EDITORIAL

Habitable housing for foreign workers

The dimensions of housing Singapore's non-resident population have grown tenfold over the decades. However, the market has proven generally resilient in catering to the various needs of this demographic, which now numbers 1.6 million - forming 29 per cent of the total population, compared with 2.9 per cent in 1970.

What has caused public discomfit from time to time has been the provision by certain employers of below-par accommodation for lower-paid foreign labour, notably construction workers. It would be scant exaggeration to describe some of these pockets of makeshift housing for foreigners as ghettoes that stand in stark contrast to the spick-and-span built environment that is the product of their labours.

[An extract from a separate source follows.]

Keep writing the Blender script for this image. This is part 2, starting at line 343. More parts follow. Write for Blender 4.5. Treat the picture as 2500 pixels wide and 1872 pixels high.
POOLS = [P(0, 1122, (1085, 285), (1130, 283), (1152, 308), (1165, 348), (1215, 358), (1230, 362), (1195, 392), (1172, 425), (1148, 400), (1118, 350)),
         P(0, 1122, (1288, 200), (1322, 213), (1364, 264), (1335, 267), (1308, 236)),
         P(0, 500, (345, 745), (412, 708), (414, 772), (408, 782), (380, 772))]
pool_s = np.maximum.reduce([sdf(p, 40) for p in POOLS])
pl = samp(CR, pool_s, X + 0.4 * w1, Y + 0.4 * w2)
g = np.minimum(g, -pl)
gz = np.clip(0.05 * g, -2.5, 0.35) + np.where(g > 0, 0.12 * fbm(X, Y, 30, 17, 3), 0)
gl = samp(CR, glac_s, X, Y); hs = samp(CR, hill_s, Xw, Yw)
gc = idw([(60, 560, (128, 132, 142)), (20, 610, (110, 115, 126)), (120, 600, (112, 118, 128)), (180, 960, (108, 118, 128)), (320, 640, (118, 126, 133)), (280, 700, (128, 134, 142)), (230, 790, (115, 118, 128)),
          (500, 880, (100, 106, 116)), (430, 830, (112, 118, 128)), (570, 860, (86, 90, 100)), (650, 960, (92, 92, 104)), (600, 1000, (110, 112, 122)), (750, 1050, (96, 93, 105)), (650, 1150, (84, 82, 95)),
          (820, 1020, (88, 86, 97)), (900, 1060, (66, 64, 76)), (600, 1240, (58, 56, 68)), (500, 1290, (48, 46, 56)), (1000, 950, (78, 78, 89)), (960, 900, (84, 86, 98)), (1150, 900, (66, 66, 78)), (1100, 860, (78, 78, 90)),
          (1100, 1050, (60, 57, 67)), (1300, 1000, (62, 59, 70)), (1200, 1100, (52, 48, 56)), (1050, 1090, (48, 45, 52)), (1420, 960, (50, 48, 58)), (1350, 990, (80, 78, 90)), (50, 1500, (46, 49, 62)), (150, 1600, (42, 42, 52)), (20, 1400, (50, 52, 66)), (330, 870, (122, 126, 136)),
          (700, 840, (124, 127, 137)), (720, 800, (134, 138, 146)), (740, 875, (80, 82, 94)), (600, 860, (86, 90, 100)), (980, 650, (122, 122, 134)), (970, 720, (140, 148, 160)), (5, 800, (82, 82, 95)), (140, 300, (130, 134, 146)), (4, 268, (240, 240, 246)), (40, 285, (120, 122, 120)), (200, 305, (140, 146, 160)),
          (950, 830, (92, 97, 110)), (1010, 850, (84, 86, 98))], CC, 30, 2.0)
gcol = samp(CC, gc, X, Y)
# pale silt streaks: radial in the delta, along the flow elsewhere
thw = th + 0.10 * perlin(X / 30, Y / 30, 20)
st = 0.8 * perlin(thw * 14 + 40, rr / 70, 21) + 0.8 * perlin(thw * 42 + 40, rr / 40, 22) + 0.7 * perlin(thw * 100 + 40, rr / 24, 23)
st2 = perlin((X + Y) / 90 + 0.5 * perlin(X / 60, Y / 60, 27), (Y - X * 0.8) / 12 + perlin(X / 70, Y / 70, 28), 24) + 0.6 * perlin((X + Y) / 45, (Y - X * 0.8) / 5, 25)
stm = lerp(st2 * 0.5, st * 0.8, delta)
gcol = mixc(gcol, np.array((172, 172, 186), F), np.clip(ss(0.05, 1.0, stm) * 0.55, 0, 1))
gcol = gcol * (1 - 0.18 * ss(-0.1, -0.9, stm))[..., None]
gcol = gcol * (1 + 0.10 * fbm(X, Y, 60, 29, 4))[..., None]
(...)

Many of the over 300,000 construction workers here are well housed but there are still a proportion who are packed in quarters built at construction sites, in apartments, shophouses and temporary dormitories. Hygiene and sanitation suffer from overcrowding, workers have to sleep shoulder to shoulder, and demanding work cycles lead to soiled apparel and discarded food piling up within. In some instances, workers were made to live in shipping containers and bathe next to drains, in a shack erected above an underground sewage tank, and at other unsavoury locations.

It's a world that ordinary Singaporeans do not dwell upon until it comes uncomfortably close, as at Serangoon Gardens six years ago when residents campaigned strenuously against a foreign workers' dorm in their neighbourhood. Rather than having a sense of gratitude towards those who undertake dirty and back-breaking work shunned by Singaporeans, many mentally rationalise that foreign workers' villages might be no better than the workers' slums here and that they ought to be thankful for their higher wages.

Naturalising the poor state of such housing ought to be repugnant to any First World society. Instead, Singaporeans ought to support basic standards of human decency, tighter monitoring of such quarters, and stiffer penalties under the Employment of Foreign Manpower Act for employers responsible for deplorable conditions, either wilfully or through neglect. There is no excuse for such acts, especially when there's a range of better options available, including purpose-built dorms for foreign workers. There are 200,000 beds available now in about 40 big dorms. Nine more are to be built with amenities such as cafeterias.

Alongside such efforts, it's also important for more to be done to educate workers on what is deemed inhabitable quarters and what amounts to ill-treatment at a workplace. Acceptable housing must be seen as a must rather than an indulgence.